*WORK REQUIRED*
Lift out each line of the data that holds "picture".

========================================================================

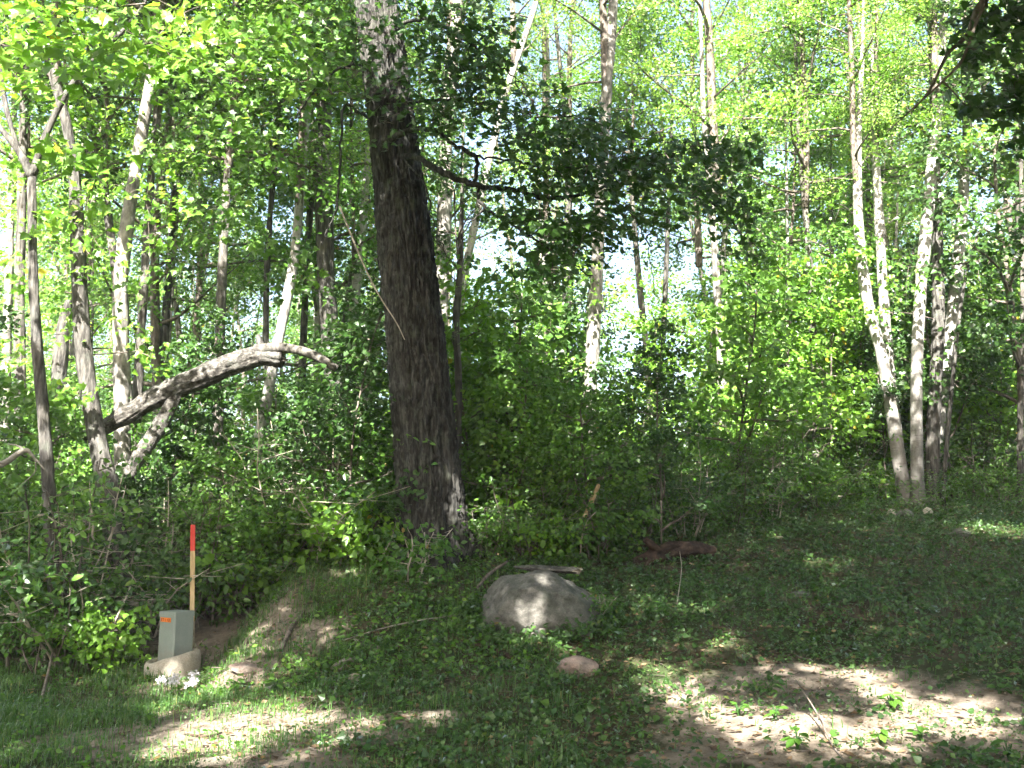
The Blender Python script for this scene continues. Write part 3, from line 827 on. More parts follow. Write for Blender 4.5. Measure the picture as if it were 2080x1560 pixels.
# ---- other trunks that can be told apart
T = add_tree
T('maple_tree', [(100, 1010, 27), (90, 860, 25), (75, 700, 23), (66, 520, 20), (65, 350, 18)], 11.6, 4.0 if False else 0, 'bark_grey',
  'slender pale maple forking into a V at the left edge', extra=[[(65, 360, 20), (40, 310, 16), (5, 265, 13), (-40, 210, 10)], [(65, 360, 18), (95, 270, 15), (135, 190, 13), (180, 130, 11), (270, 40, 8), (330, -60, 6)], [(40, 310, 9), (15, 230, 11), (2, 150, 10), (-5, 40, 8)]], seed=2)
vfork = [o for o in COL.objects if o.name == 'maple_tree'][0]
trees = [
 # name, pts, Y, top, bark, label, crown
 ('maple_tree', [(40, 830, 26), (40, 600, 22), (45, 380, 20), (50, 150, 18), (48, 0, 15)], 15, 14, 'bark_brown', 'straight dark grey maple behind the forked one at the left edge', ('tall', 0, 6.5, .8)),
 ('maple_tree', [(238, 1130, 50), (222, 1000, 46), (205, 930, 42), (178, 780, 36), (165, 650, 36), (158, 500, 32), (150, 350, 27), (135, 250, 23), (110, 160, 20), (85, 60, 17), (60, -20, 14)], 12.4, 13, 'bark_grey', 'lichened grey maple whose swollen base stands in the left thicket', ('mid', 1, 7.2, 1.2)),
 ('maple_tree', [(248, 850, 37), (246, 700, 36), (246, 560, 34), (262, 430, 31), (283, 300, 29), (300, 200, 26), (318, 60, 24), (325, -40, 22)], 14.2, 15, 'bark_aspen', 'sunlit pale grey trunk rising behind the fallen log', ('tall', 3, 8.6, .85)),
 ('ironwood_tree', [(262, 830, 20), (240, 600, 19), (225, 480, 18), (200, 310, 17), (165, 190, 15), (140, 80, 12)], 15.5, 12, 'bark_brown', 'dark crooked trunk leaning left between two grey maples', ('mid', 3, 7, 1.0)),
 ('maple_tree', [(280, 790, 22), (290, 620, 19), (300, 450, 17), (312, 300, 16), (326, 180, 15), (335, 40, 13)], 15.8, 14, 'bark_brown', 'thin dark trunk close behind the sunlit pale one', ('mid', 0, 8, 1.1)),
 ('maple_tree', [(443, 870, 24), (446, 700, 22), (455, 480, 20), (468, 280, 19), (478, 150, 17), (484, 0, 15)], 15.6, 14, 'bark_brown', 'upright dark grey trunk crossing behind the fallen log', ('tall', 1, 7.2, .8)),
 ('birch_tree', [(532, 860, 26), (560, 720, 24), (592, 560, 22), (606, 440, 20), (618, 300, 18), (630, 100, 16)], 17, 15, 'bark_birch', 'white birch leaning right behind the broken log end', ('aspen', 0, 7.2, .9)),
 ('maple_tree', [(545, 840, 15), (540, 640, 14), (548, 450, 12), (565, 250, 11), (572, 60, 9)], 18, 14, 'bark_grey', 'thin grey trunk beside the leaning white birch', ('mid', 1, 8, 1.1)),
 ('maple_tree', [(690, 850, 44), (672, 700, 42), (660, 500, 40), (657, 300, 38), (660, 100, 34), (664, -40, 30)], 17.5, 16, 'bark_grey', 'broad grey trunk in shade left of the oak', ('tall', 4, 9.2, .9)),
 ('birch_tree', [(706, 850, 30), (712, 720, 28), (722, 600, 24), (735, 480, 20)], 18.5, 12, 'bark_birch', 'short sunlit birch trunk left of the oak base', ('mid', 2, 6, 1.1)),
 ('birch_tree', [(742, 840, 17), (758, 720, 15), (775, 600, 13), (795, 420, 11)], 19.5, 13, 'bark_birch', 'thin white birch just left of the oak trunk', ('aspen', 1, 7, .8)),
 ('aspen_tree', [(892, 800, 36), (895, 640, 35), (902, 480, 34), (905, 300, 33), (915, 150, 33), (930, 0, 30)], 18.5, 17, 'bark_aspen', 'tall sun-bleached aspen right of the oak trunk', ('aspen', 2, 10.5, 1.0)),
 ('birch_tree', [(925, 800, 22), (938, 600, 20), (968, 440, 18), (1000, 300, 18), (1030, 180, 17), (1078, 40, 14), (1100, -40, 12)], 19.5, 14, 'bark_birch', 'slanting white birch leaning right beyond the oak branches', ('aspen', 0, 11, .8)),
 ('ironwood_tree', [(930, 880, 16), (931, 760, 15), (926, 660, 15), (934, 560, 14), (936, 500, 12)], 13.8, 7.5, 'bark_brown', 'slim dark trunk tight against the right of the oak', ('sap', 3, 5.0, .8)),
 ('birch_tree', [(1104, 800, 22), (1105, 700, 20), (1106, 560, 18), (1110, 350, 15), (1112, 150, 13)], 22, 14, 'bark_birch', 'mottled white birch between the oak and the grey aspen', ('aspen', 1, 8, .9)),
 ('aspen_tree', [(1196, 870, 31), (1202, 740, 31), (1210, 600, 30), (1217, 450, 28), (1225, 300, 27), (1235, 150, 25), (1246, 0, 22)], 16.5, 16, 'bark_aspen', 'straight grey aspen with ringed bark behind the oak foliage', ('aspen', 2, 9.0, .9)),
 ('ironwood_tree', [(1318, 800, 14), (1312, 700, 15), (1302, 610, 16), (1290, 480, 13), (1280, 350, 10)], 21, 11, 'bark_brown', 'dark bent trunk against the bright sky gap', ('mid', 0, 8.6, 1.0)),
 ('maple_tree', [(1325, 800, 14), (1345, 700, 14), (1352, 580, 13), (1358, 420, 11), (1365, 250, 9)], 22, 12, 'bark_grey', 'pale thin trunk beside the bright sky gap', ('mid', 1, 9, 1.0)),
 ('maple_tree', [(1600, 960, 10), (1600, 760, 9), (1600, 560, 8), (1598, 380, 7)], 19, 12, 'bark_birch', 'pole-thin white stem in the middle of the right woods', ('mid', 2, 5.5, 1.0)),
 ('maple_tree', [(1658, 1000, 17), (1657, 850, 16), (1650, 640, 14), (1640, 480, 13), (1625, 300, 11), (1618, 150, 9)], 18, 14, 'bark_brown', 'slim brown trunk rising through yellow-green maple leaves', ('tall', 0, 7.5, .8)),
 ('maple_tree', [(1690, 980, 11), (1690, 800, 10), (1692, 600, 9)], 20, 10, 'bark_brown', 'short dark sapling trunk left of the birch clump', ('mid', 1, 5.2, .8)),
 ('maple_tree', [(1752, 940, 10), (1752, 860, 9), (1756, 700, 8)], 24, 11, 'bark_brown', 'far dark thin trunk seen just left of the birch clump', ('mid', 3, 5.5, 1.0)),
 ('birch_tree', [(1790, 950, 11), (1800, 820, 11), (1812, 700, 9)], 22, 12, 'bark_birch', 'thin bright birch glimpsed behind the birch clump', ('aspen', 0, 6, .7)),
 ('birch_tree', [(1842, 1012, 34), (1830, 960, 31), (1812, 840, 28), (1790, 720, 27), (1764, 620, 26), (1747, 500, 24), (1742, 380, 20), (1745, 240, 15), (1752, 100, 10)], 17, 11.5, 'bark_birch', 'leftmost white birch of the clump, bowed at its foot', ('aspen', 1, 7.4, .7)),
 ('birch_tree', [(1834, 1000, 22), (1820, 860, 22), (1805, 720, 23), (1794, 600, 24), (1786, 450, 22), (1778, 300, 18), (1775, 200, 12)], 17.4, 11, 'bark_birch', 'second white birch of the clump, crossing behind the bowed one', ('aspen', 2, 7.6, .6)),
 ('birch_tree', [(1864, 1015, 30), (1862, 900, 27), (1862, 760, 26), (1868, 620, 27), (1880, 480, 28), (1893, 340, 26), (1905, 220, 24), (1912, 100, 22), (1922, -20, 18)], 16.8, 15, 'bark_birch', 'tallest pale birch in the middle of the clump', ('aspen', 0, 8.6, .8)),
 ('maple_tree', [(1893, 1020, 36), (1895, 900, 30), (1900, 780, 28), (1906, 650, 27), (1905, 520, 25), (1902, 380, 20)], 17.2, 13, 'bark_grey', 'shaded grey trunk standing among the white birches', ('mid', 1, 7.5, 1.0)),
 ('birch_tree', [(1898, 1015, 26), (1905, 880, 28), (1922, 740, 29), (1940, 600, 30), (1953, 460, 26), (1960, 340, 22), (1968, 220, 18), (1975, 120, 10)], 17.6, 12, 'bark_birch', 'rightmost brilliant white birch of the clump', ('aspen', 1, 8.6, .7)),
 ('birch_tree', [(1915, 1010, 10), (1925, 880, 10), (1940, 720, 9), (1958, 580, 8), (1985, 480, 6)], 17.0, 7, 'bark_grey', 'finger-thin stem at the right foot of the birch clump', None),
 ('maple_tree', [(2072, 950, 14), (2074, 800, 13), (2078, 650, 12)], 17, 13, 'bark_brown', 'dark slim trunk at the right edge of the picture', ('mid', 3, 3.6, 1.3)),
 ('aspen_tree', [(10, 900, 20), (14, 700, 21), (20, 500, 18), (24, 330, 16)], 18, 14, 'bark_aspen', 'bright sunlit trunk at the far left edge', ('tall', 2, 7.5, .8)),
 ('dead_tree', [(118, 850, 34), (120, 760, 32), (130, 660, 28), (140, 610, 14)], 15, 0, 'bark_grey', 'broken lichened snag between the left trunks', None),
 ('maple_tree', [(330, 830, 20), (338, 700, 19), (348, 560, 17), (360, 380, 14)], 20, 13, 'bark_aspen', 'pale distant trunk seen above the middle of the fallen log', ('tall', 2, 6.5, .8)),
 ('maple_tree', [(612, 830, 18), (616, 700, 17), (622, 560, 15), (630, 380, 12)], 21, 14, 'bark_grey', 'grey distant trunk beneath the arched dead limb', ('tall', 5, 7, .8)),
]
for k, (nm, pts, Y, top, bk, lab, cr) in enumerate(trees):
    T(nm, pts, Y, top, bk, lab, None, cr, seed=10 + k, flare=.25 if Y > 15 else .4)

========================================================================

*FINAL ANSWER*
The Blender Python script for this scene continues. Write part 3, from line 827 on. More parts follow. Write for Blender 4.5. Measure the picture as if it were 2080x1560 pixels.
 ('maple_tree', [(2072, 950, 14), (2074, 800, 13), (2078, 650, 12)], 17, 13, 'bark_brown', 'dark slim trunk at the right edge of the picture', ('mid', 3, 3.6, 1.3)),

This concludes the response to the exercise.